The Tour’s willingness to deny requests in spite of the risk of litigation reflects its confidence in rebutting any claims. The most persuasive defense is that players, as Tour members, contractually agree to follow Tour rules and authorize the Tour to enforce its rules.

One rule in the player handbook explicitly states that “by participating in cosponsored, coordinated or approved golf tournaments, acknowledges the right and authority of the PGA Tour Policy Board [and] the Commissioner to (i) fine and suspend the member from tournament play, and/ or (ii) fine and permanently bar the member from play in PGA Tour cosponsored, approved or coordinated tournaments for violation of the tournament regulations.” This language accords the Tour substantial discretion. Other provisions similarly extend authority to the Tour to prohibit conduct detrimental to the league.

Courts are also deferential to decision-making by pro leagues and, more generally, private associations on issues of membership and application of internal rules. The tour denying requests does not raise discrimination concerns (for example, there’s no indication the denials are motivated by race or ethnicity) and players, who are adults, contractually assented to Tour discretion. The denials are also arguably reasonable since the SGL’s London event is scheduled for the same week as the RBC Canadian Open.

The Tour could further parry claims by referring to industry data. The Tour would describe the global marketplace for elite golfers as competitive, with affiliated tours already being held across the globe. Both golfers and fans, the Tour could insist, enjoy choice irrespective of LIV. The Tour might also warn that LIV could fragment the golf industry, eroding the Tour’s long-standing order—which golf fans value—and putting individual PGA tournaments at risk of being canceled.

As to deflecting claims by LIV, the Tour could point out that nothing stops a player from quitting the Tour and signing with LIV, and stress that a sports league denying its players from playing in a rival league is hardly unusual. It is a common practice that courts have found lawful. Nearly 50 years ago, the U.S. Tennis Association defeated an antitrust lawsuit after it denied players the opportunity to play in a rival league. The court ruled the ban enhanced rather than impaired competition by promoting an orderly schedule of tournaments—a point the Tour could make.

Lastly, while Norman portrays the Tour as anti-competitive, he has acknowledged in recent interviews that LIV could also minimize opportunities for players and consumers.
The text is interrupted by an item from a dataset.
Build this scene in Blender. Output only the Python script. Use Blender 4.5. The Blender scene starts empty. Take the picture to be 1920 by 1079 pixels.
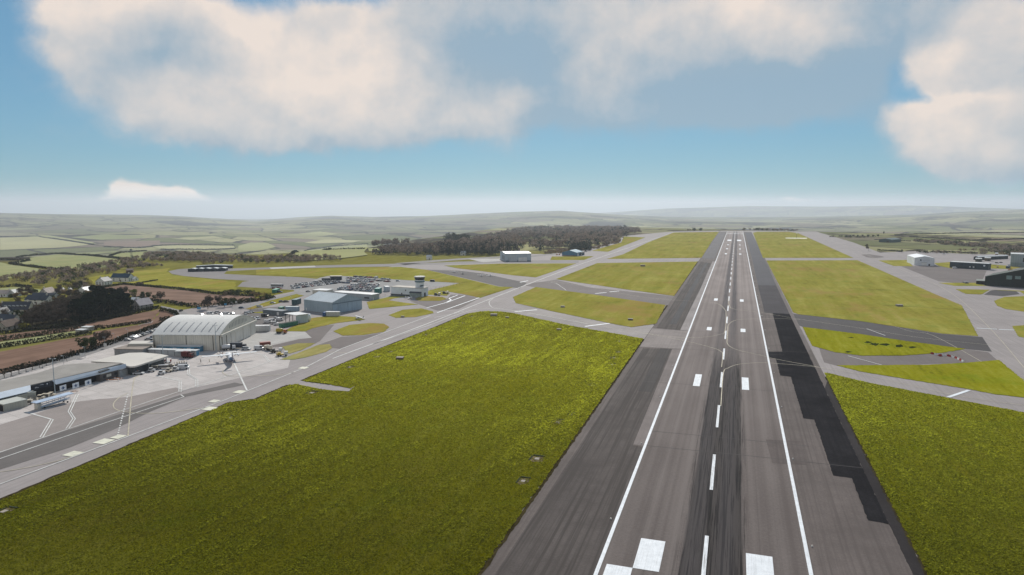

Although he’s defined 2022 and 2023 as “baiter” years to draw players into the LIV fold (meaning players can play sporadically if they choose), he’s implied that in 2024 they’ll have to sign a contract obligating them to the entire LIV schedule.

Likewise, the LIV format envisions permanent teams that will in part be owned by the players and potentially feature 18 or more events a year. Presumably LIV would allow its players to appear on other tours during its off weeks, but PGA Tour attorneys could insist this format undercut LIV’s central thesis, since LIV’s plans would eventually lock players in for a significant number of weeks per year.